** start of EXERCISE INPUT **

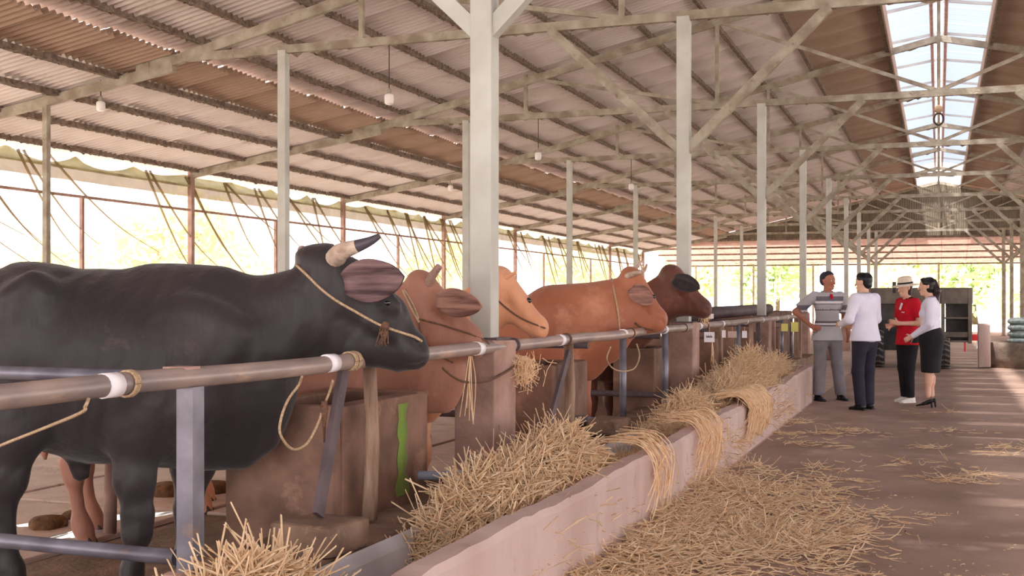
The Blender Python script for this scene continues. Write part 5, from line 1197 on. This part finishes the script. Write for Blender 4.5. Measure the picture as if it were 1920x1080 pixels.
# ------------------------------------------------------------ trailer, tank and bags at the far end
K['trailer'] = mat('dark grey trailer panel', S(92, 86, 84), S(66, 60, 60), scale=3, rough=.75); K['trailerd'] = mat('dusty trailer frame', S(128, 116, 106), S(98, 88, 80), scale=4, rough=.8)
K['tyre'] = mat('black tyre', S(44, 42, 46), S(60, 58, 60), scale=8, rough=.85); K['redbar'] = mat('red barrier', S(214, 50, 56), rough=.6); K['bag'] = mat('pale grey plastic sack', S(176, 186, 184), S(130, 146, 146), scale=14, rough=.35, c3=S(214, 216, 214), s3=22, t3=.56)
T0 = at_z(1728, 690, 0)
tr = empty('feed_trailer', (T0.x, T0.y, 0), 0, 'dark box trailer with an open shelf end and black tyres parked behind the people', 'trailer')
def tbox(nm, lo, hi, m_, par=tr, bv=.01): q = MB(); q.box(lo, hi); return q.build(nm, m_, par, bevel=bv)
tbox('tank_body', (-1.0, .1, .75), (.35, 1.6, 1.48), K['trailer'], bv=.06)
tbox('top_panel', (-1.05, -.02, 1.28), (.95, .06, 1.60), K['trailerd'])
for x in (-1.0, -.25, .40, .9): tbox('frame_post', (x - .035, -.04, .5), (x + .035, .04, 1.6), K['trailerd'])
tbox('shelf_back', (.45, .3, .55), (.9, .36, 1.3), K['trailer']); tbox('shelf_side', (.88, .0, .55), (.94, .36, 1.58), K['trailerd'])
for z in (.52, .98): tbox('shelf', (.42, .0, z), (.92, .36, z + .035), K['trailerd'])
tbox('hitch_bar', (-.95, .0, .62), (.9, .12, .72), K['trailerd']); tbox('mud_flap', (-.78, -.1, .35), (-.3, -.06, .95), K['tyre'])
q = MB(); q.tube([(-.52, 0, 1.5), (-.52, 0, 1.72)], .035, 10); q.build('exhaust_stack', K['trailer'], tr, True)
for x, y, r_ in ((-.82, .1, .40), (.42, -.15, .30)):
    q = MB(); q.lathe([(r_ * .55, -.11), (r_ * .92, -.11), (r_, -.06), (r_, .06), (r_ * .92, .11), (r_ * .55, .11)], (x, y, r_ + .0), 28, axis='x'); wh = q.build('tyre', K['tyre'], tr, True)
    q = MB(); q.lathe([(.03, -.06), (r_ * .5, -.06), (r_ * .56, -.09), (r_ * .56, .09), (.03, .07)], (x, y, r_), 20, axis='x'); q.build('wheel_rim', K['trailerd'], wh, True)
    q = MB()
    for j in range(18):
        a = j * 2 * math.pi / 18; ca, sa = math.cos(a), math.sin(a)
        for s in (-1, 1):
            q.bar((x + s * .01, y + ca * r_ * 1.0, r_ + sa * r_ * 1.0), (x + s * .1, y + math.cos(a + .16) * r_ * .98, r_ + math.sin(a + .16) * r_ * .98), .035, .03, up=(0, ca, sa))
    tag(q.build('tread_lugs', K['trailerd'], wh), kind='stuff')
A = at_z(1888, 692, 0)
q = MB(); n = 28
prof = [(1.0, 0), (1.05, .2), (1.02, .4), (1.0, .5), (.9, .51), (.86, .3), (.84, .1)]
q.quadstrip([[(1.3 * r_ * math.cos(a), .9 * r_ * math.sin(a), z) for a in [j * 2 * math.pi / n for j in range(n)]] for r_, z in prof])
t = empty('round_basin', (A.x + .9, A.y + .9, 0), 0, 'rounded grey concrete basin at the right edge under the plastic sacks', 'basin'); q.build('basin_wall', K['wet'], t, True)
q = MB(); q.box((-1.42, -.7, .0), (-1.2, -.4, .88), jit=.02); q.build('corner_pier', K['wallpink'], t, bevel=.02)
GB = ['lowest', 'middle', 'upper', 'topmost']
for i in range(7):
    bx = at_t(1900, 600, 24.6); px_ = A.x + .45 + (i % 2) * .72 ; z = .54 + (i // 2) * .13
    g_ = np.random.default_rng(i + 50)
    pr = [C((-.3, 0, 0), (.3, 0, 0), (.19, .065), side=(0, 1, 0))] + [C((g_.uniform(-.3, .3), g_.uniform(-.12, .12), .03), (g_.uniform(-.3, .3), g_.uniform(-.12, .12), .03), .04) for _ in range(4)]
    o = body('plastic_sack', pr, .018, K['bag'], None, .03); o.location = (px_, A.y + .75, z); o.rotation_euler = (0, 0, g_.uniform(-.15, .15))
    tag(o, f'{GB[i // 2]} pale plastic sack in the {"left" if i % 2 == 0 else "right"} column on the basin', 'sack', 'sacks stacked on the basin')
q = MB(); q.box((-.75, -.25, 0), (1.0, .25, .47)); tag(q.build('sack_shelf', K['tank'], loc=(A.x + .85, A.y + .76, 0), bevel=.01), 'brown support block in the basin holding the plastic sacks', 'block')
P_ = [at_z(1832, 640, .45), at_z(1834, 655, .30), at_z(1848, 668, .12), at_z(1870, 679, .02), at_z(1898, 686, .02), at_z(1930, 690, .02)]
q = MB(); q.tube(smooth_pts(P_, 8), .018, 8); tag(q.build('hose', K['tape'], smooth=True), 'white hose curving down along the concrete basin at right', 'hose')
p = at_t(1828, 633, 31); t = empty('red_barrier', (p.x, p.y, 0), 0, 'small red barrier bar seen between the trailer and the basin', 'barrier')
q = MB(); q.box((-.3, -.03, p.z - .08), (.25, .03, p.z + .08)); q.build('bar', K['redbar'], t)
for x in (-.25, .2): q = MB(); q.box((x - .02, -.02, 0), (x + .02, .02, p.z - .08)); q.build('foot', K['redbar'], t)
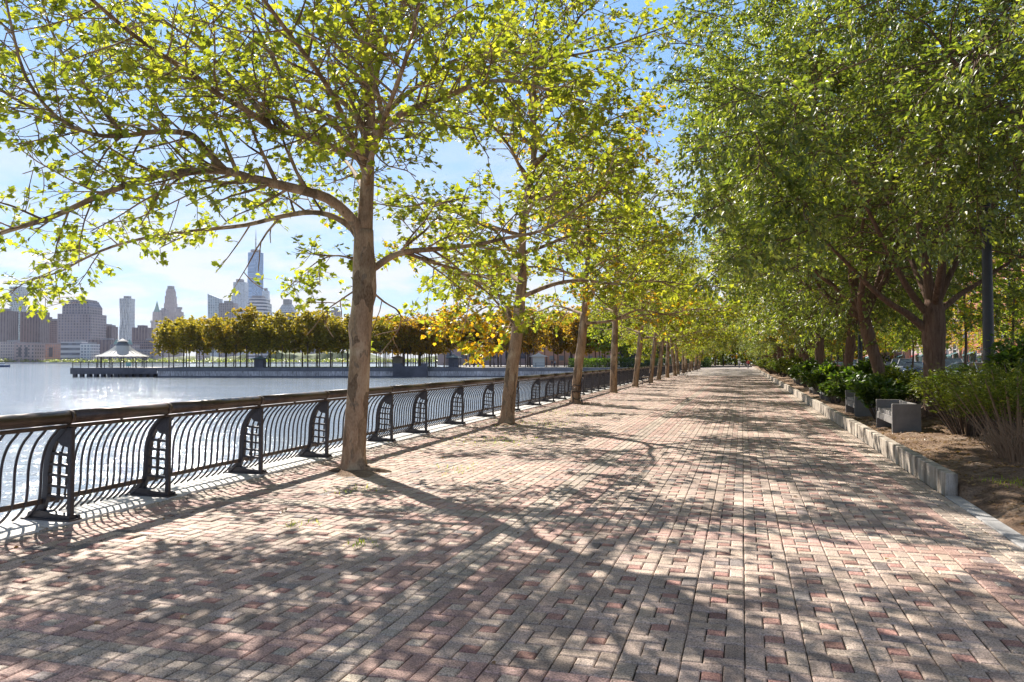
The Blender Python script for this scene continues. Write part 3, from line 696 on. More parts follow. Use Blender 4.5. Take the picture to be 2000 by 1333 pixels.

** end of EXERCISE INPUT **

TASK:
Replicate the material above verbatim; images stay out of the copy.

RESULT OF THIS TASK:
The Blender Python script for this scene continues. Write part 5, from line 1197 on. This part finishes the script. Write for Blender 4.5. Measure the picture as if it were 1920x1080 pixels.
# ------------------------------------------------------------ trailer, tank and bags at the far end
K['trailer'] = mat('dark grey trailer panel', S(92, 86, 84), S(66, 60, 60), scale=3, rough=.75); K['trailerd'] = mat('dusty trailer frame', S(128, 116, 106), S(98, 88, 80), scale=4, rough=.8)
K['tyre'] = mat('black tyre', S(44, 42, 46), S(60, 58, 60), scale=8, rough=.85); K['redbar'] = mat('red barrier', S(214, 50, 56), rough=.6); K['bag'] = mat('pale grey plastic sack', S(176, 186, 184), S(130, 146, 146), scale=14, rough=.35, c3=S(214, 216, 214), s3=22, t3=.56)
T0 = at_z(1728, 690, 0)
tr = empty('feed_trailer', (T0.x, T0.y, 0), 0, 'dark box trailer with an open shelf end and black tyres parked behind the people', 'trailer')
def tbox(nm, lo, hi, m_, par=tr, bv=.01): q = MB(); q.box(lo, hi); return q.build(nm, m_, par, bevel=bv)
tbox('tank_body', (-1.0, .1, .75), (.35, 1.6, 1.48), K['trailer'], bv=.06)
tbox('top_panel', (-1.05, -.02, 1.28), (.95, .06, 1.60), K['trailerd'])
for x in (-1.0, -.25, .40, .9): tbox('frame_post', (x - .035, -.04, .5), (x + .035, .04, 1.6), K['trailerd'])
tbox('shelf_back', (.45, .3, .55), (.9, .36, 1.3), K['trailer']); tbox('shelf_side', (.88, .0, .55), (.94, .36, 1.58), K['trailerd'])
for z in (.52, .98): tbox('shelf', (.42, .0, z), (.92, .36, z + .035), K['trailerd'])
tbox('hitch_bar', (-.95, .0, .62), (.9, .12, .72), K['trailerd']); tbox('mud_flap', (-.78, -.1, .35), (-.3, -.06, .95), K['tyre'])
q = MB(); q.tube([(-.52, 0, 1.5), (-.52, 0, 1.72)], .035, 10); q.build('exhaust_stack', K['trailer'], tr, True)
for x, y, r_ in ((-.82, .1, .40), (.42, -.15, .30)):
    q = MB(); q.lathe([(r_ * .55, -.11), (r_ * .92, -.11), (r_, -.06), (r_, .06), (r_ * .92, .11), (r_ * .55, .11)], (x, y, r_ + .0), 28, axis='x'); wh = q.build('tyre', K['tyre'], tr, True)
    q = MB(); q.lathe([(.03, -.06), (r_ * .5, -.06), (r_ * .56, -.09), (r_ * .56, .09), (.03, .07)], (x, y, r_), 20, axis='x'); q.build('wheel_rim', K['trailerd'], wh, True)
    q = MB()
    for j in range(18):
        a = j * 2 * math.pi / 18; ca, sa = math.cos(a), math.sin(a)
        for s in (-1, 1):
            q.bar((x + s * .01, y + ca * r_ * 1.0, r_ + sa * r_ * 1.0), (x + s * .1, y + math.cos(a + .16) * r_ * .98, r_ + math.sin(a + .16) * r_ * .98), .035, .03, up=(0, ca, sa))
    tag(q.build('tread_lugs', K['trailerd'], wh), kind='stuff')
A = at_z(1888, 692, 0)
q = MB(); n = 28
prof = [(1.0, 0), (1.05, .2), (1.02, .4), (1.0, .5), (.9, .51), (.86, .3), (.84, .1)]
q.quadstrip([[(1.3 * r_ * math.cos(a), .9 * r_ * math.sin(a), z) for a in [j * 2 * math.pi / n for j in range(n)]] for r_, z in prof])
t = empty('round_basin', (A.x + .9, A.y + .9, 0), 0, 'rounded grey concrete basin at the right edge under the plastic sacks', 'basin'); q.build('basin_wall', K['wet'], t, True)
q = MB(); q.box((-1.42, -.7, .0), (-1.2, -.4, .88), jit=.02); q.build('corner_pier', K['wallpink'], t, bevel=.02)
GB = ['lowest', 'middle', 'upper', 'topmost']
for i in range(7):
    bx = at_t(1900, 600, 24.6); px_ = A.x + .45 + (i % 2) * .72 ; z = .54 + (i // 2) * .13
    g_ = np.random.default_rng(i + 50)
    pr = [C((-.3, 0, 0), (.3, 0, 0), (.19, .065), side=(0, 1, 0))] + [C((g_.uniform(-.3, .3), g_.uniform(-.12, .12), .03), (g_.uniform(-.3, .3), g_.uniform(-.12, .12), .03), .04) for _ in range(4)]
    o = body('plastic_sack', pr, .018, K['bag'], None, .03); o.location = (px_, A.y + .75, z); o.rotation_euler = (0, 0, g_.uniform(-.15, .15))
    tag(o, f'{GB[i // 2]} pale plastic sack in the {"left" if i % 2 == 0 else "right"} column on the basin', 'sack', 'sacks stacked on the basin')
q = MB(); q.box((-.75, -.25, 0), (1.0, .25, .47)); tag(q.build('sack_shelf', K['tank'], loc=(A.x + .85, A.y + .76, 0), bevel=.01), 'brown support block in the basin holding the plastic sacks', 'block')
P_ = [at_z(1832, 640, .45), at_z(1834, 655, .30), at_z(1848, 668, .12), at_z(1870, 679, .02), at_z(1898, 686, .02), at_z(1930, 690, .02)]
q = MB(); q.tube(smooth_pts(P_, 8), .018, 8); tag(q.build('hose', K['tape'], smooth=True), 'white hose curving down along the concrete basin at right', 'hose')
p = at_t(1828, 633, 31); t = empty('red_barrier', (p.x, p.y, 0), 0, 'small red barrier bar seen between the trailer and the basin', 'barrier')
q = MB(); q.box((-.3, -.03, p.z - .08), (.25, .03, p.z + .08)); q.build('bar', K['redbar'], t)
for x in (-.25, .2): q = MB(); q.box((x - .02, -.02, 0), (x + .02, .02, p.z - .08)); q.build('foot', K['redbar'], t)
The Blender Python script for this scene continues. Write part 3, from line 696 on. More parts follow. Use Blender 4.5. Take the picture to be 2000 by 1333 pixels.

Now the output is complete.